Time might not be quite what those of us who think we're trapped in it think it is but there's more reason to believe in it than there is, say, God.
But, on the other hand, while I can deal with some flashbacks, a bit of back story and a certain amount of shifting about, Maggie O'Farrell's After You'd Gone splinters time into such small fragments that it risked blurring into an eternal present.
Maybe that is the point but I will always remember reading the blurb on Hemingway's The Old Man and the Sea, in the 1970's, that (something like) not a word was wasted. That is certainly what a good poem should be like and there's no reason why a novel, which is also a piece of creative writing shouldn't be so, too. While After You'd Gone is rich in well-observed circumstantial detail, it's not obvious how the axototl that John keeps in a glass tank contributes to the story.

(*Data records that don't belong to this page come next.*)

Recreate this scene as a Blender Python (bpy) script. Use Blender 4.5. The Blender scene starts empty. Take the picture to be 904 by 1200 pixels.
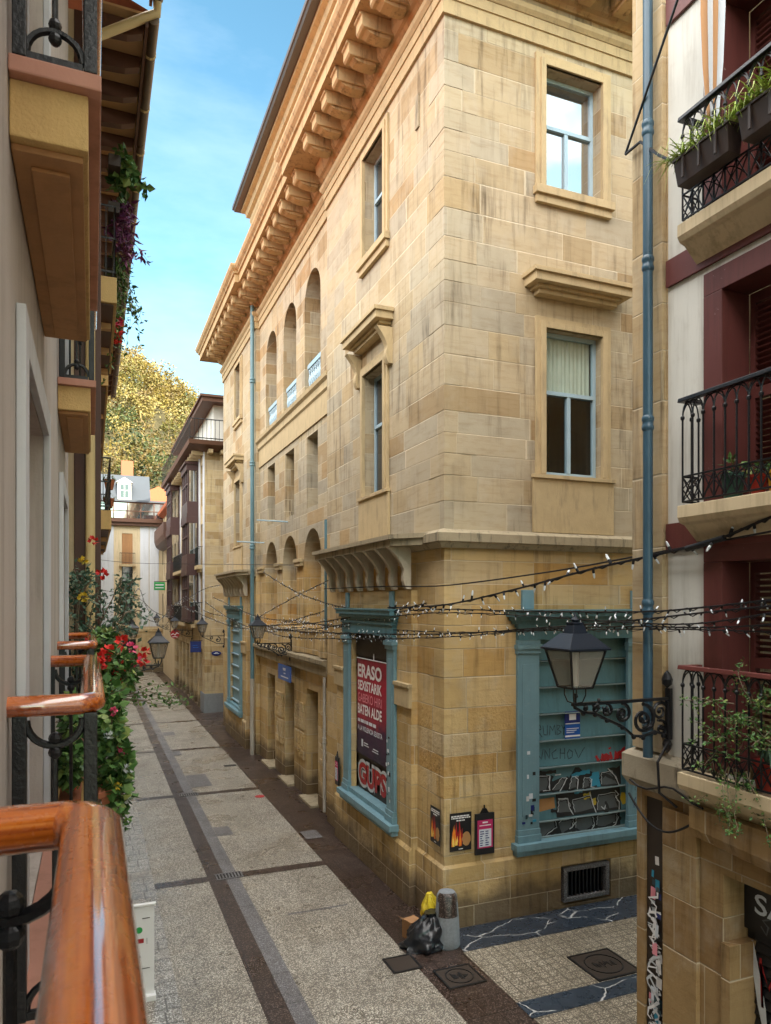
import bpy, bmesh, math, random
from mathutils import Vector, Matrix, noise as mnoise
R = random.Random(11)
sc = bpy.context.scene
COL = sc.collection
sin, cos, pi = math.sin, math.cos, math.pi

# ------------------------------------------------------------------ mesh builder
class M:
    def __init__(s): s.v = []; s.f = []; s.mi = []; s.m = 0
    def add(s, vs, fs):
        n = len(s.v); s.v += [tuple(p) for p in vs]
        for f in fs: s.f.append([n + i for i in f]); s.mi.append(s.m)
        return s
    def hexa(s, p):
        return s.add(p, [(0,3,2,1),(4,5,6,7),(0,1,5,4),(1,2,6,5),(2,3,7,6),(3,0,4,7)])
    def box(s, x0,x1,y0,y1,z0,z1, T=None):
        p = [(x0,y0,z0),(x1,y0,z0),(x1,y1,z0),(x0,y1,z0),(x0,y0,z1),(x1,y0,z1),(x1,y1,z1),(x0,y1,z1)]
        if T: p = [T(*q) for q in p]
        return s.hexa(p)
    def poly(s, pts): return s.add(pts, [tuple(range(len(pts)))])
    def prism(s, pts, f0, f1):          # pts 2d ; f0/f1 map (p,q)->3d
        n = len(pts)
        v = [f0(*p) for p in pts] + [f1(*p) for p in pts]
        fs = [tuple(range(n))[::-1], tuple(range(n, 2*n))] + [(i,(i+1)%n,n+(i+1)%n,n+i) for i in range(n)]
        return s.add(v, fs)
    def tube(s, pts, r, n=6, r1=None, closed=False, rx=None):
        pts = [Vector(p) for p in pts]; m = len(pts)
        rings = []; up = None
        for i, p in enumerate(pts):
            a = pts[i-1] if (i > 0 or closed) else pts[i]
            b = pts[(i+1) % m] if (i < m-1 or closed) else pts[i]
            t = (b - a)
            if t.length < 1e-9: t = Vector((0,0,1))
            t.normalize()
            if up is None:
                up = Vector((0,0,1)) if abs(t.z) < .9 else Vector((1,0,0))
            sd = t.cross(up)
            if sd.length < 1e-6: sd = t.orthogonal()
            sd.normalize(); up = sd.cross(t).normalized()
            rr = r if r1 is None else r + (r1 - r) * i / max(1, m-1)
            ring = []
            for k in range(n):
                a_ = 2*pi*(k+.5)/n
                ring.append(p + sd*cos(a_)*(rx or rr) + up*sin(a_)*rr)
            rings.append(ring)
        v = [q for g in rings for q in g]; fs = []
        for i in range(m if closed else m-1):
            j = (i+1) % m
            for k in range(n): fs.append((i*n+k, i*n+(k+1)%n, j*n+(k+1)%n, j*n+k))
        if not closed: fs += [tuple(range(n))[::-1], tuple((m-1)*n+k for k in range(n))]
        return s.add(v, fs)
    def lathe(s, prof, c, n=16, T=None):
        v = []; fs = []; m = len(prof)
        for r, z in prof:
            for k in range(n):
                a = 2*pi*k/n; p = (c[0]+r*cos(a), c[1]+r*sin(a), c[2]+z); v.append(T(*p) if T else p)
        for i in range(m-1):
            for k in range(n): fs.append((i*n+k, i*n+(k+1)%n, (i+1)*n+(k+1)%n, (i+1)*n+k))
        fs += [tuple(range(n))[::-1], tuple((m-1)*n+k for k in range(n))]
        return s.add(v, fs)
    def ball(s, c, r, n=8, m=6, sz=1.):
        pr = [(max(1e-4, r*sin(pi*i/m)), -r*cos(pi*i/m)*sz) for i in range(m+1)]
        return s.lathe(pr, c, n)
    def sweep(s, prof, path, closed=True):   # prof (o,z), o along the left normal of an XY path; mitred
        n = len(path); rings = []
        for i in range(n):
            p = Vector(path[i]).to_2d()
            d0 = (p - Vector(path[i-1]).to_2d()).normalized() if i > 0 else None
            d1 = (Vector(path[i+1]).to_2d() - p).normalized() if i < n-1 else None
            d0 = d0 or d1; d1 = d1 or d0
            n0 = Vector((-d0.y, d0.x)); n1 = Vector((-d1.y, d1.x))
            b = n0 + n1; b = b / max(.2, b.dot(n0))
            zz = path[i][2] if len(path[i]) > 2 else 0
            rings.append([(p.x + b.x*o, p.y + b.y*o, z + zz) for o, z in prof])
        k = len(prof); v = [q for g in rings for q in g]; fs = []
        for i in range(n-1):
            for j in range(k if closed else k-1):
                fs.append((i*k+j, i*k+(j+1)%k, (i+1)*k+(j+1)%k, (i+1)*k+j))
        if closed: fs += [tuple(range(k))[::-1], tuple((n-1)*k+j for j in range(k))]
        return s.add(v, fs)
    def ribbon(s, pts, w, P):            # flat stroke; P maps (p,q)->3d
        L = []; n = len(pts)
        for i, p in enumerate(pts):
            a = pts[max(0,i-1)]; b = pts[min(n-1,i+1)]
            dx, dy = b[0]-a[0], b[1]-a[1]; l = math.hypot(dx,dy) or 1
            ww = w*(1+.25*sin(i*1.7+p[0]*9))*.5
            L.append((P(p[0]-dy/l*ww, p[1]+dx/l*ww), P(p[0]+dy/l*ww, p[1]-dx/l*ww)))
        v = [q for g in L for q in g]
        return s.add(v, [(2*i,2*i+1,2*i+3,2*i+2) for i in range(n-1)])

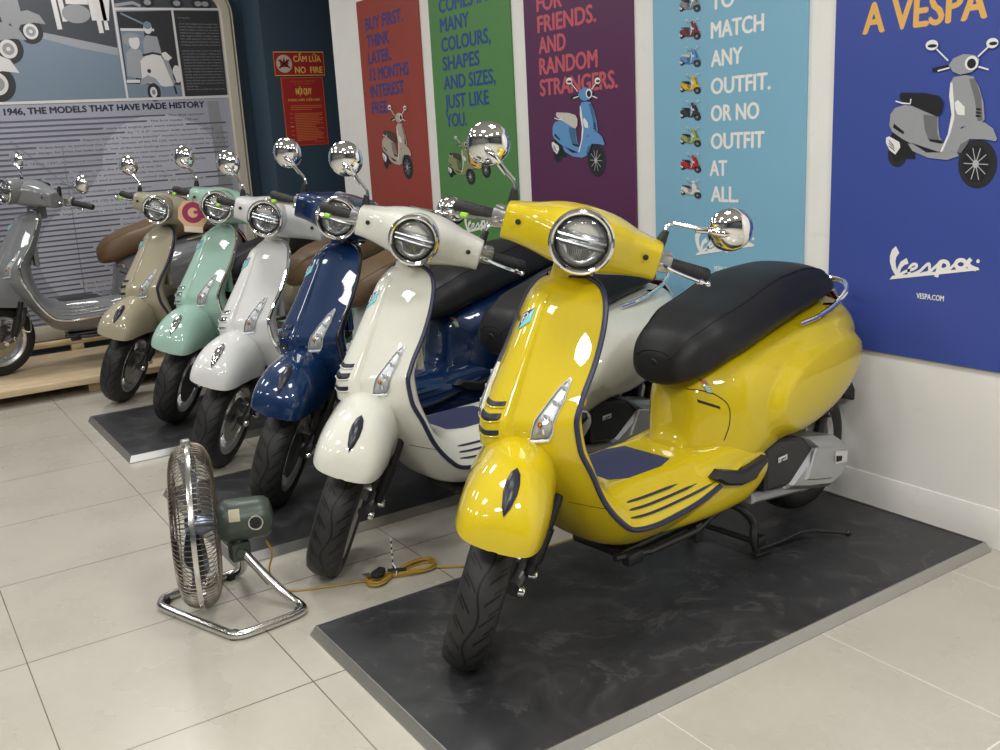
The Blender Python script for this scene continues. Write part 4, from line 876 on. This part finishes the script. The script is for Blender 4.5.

We are told that you can't mention a gun in a story unless it's going to be used or, I dare say, significantly not used. So, what does the axototl (pictured) do apart from cast a mournful eye on Alice like an unwitting harbinger of doom. Again, maybe that is the point but it's not for the reader to justify everything the author throws in, it's for the author to justify it to the reader.
I don't want to become a 'critic', it's an awful word that implies fault finding and I only want to enjoy good books and good writing. Maggie O'Farrell brings as much convincing 'life' to this book as she does to those others recently mentioned even if The Marriage Portrait remains the top recommendation.
Such a shortfall of redemption comes far too late and is less than we are offered in King Lear. Is that the point, or is it more straight-forwardly more like Romeo and Juliet in that there, but for foolish loyalties, could have been a genuine and credible attempt at 'love'.
Not all of us believe that 'what will survive of us is love' and it was most gratifying to read Wendy Cope, among all her other homespun wisdom, writing to D. M. Thomas in 1985 that,
What will survive of us will be quoted out of context.
I dare say we will all continue to believe in what we want to believe despite all evidence to the contrary. It might have seemed to me I found evidence that After You'd Gone wasn't a good novel but it still worked. There's a bit more to it than applying rules to such things. That's not how it works at all.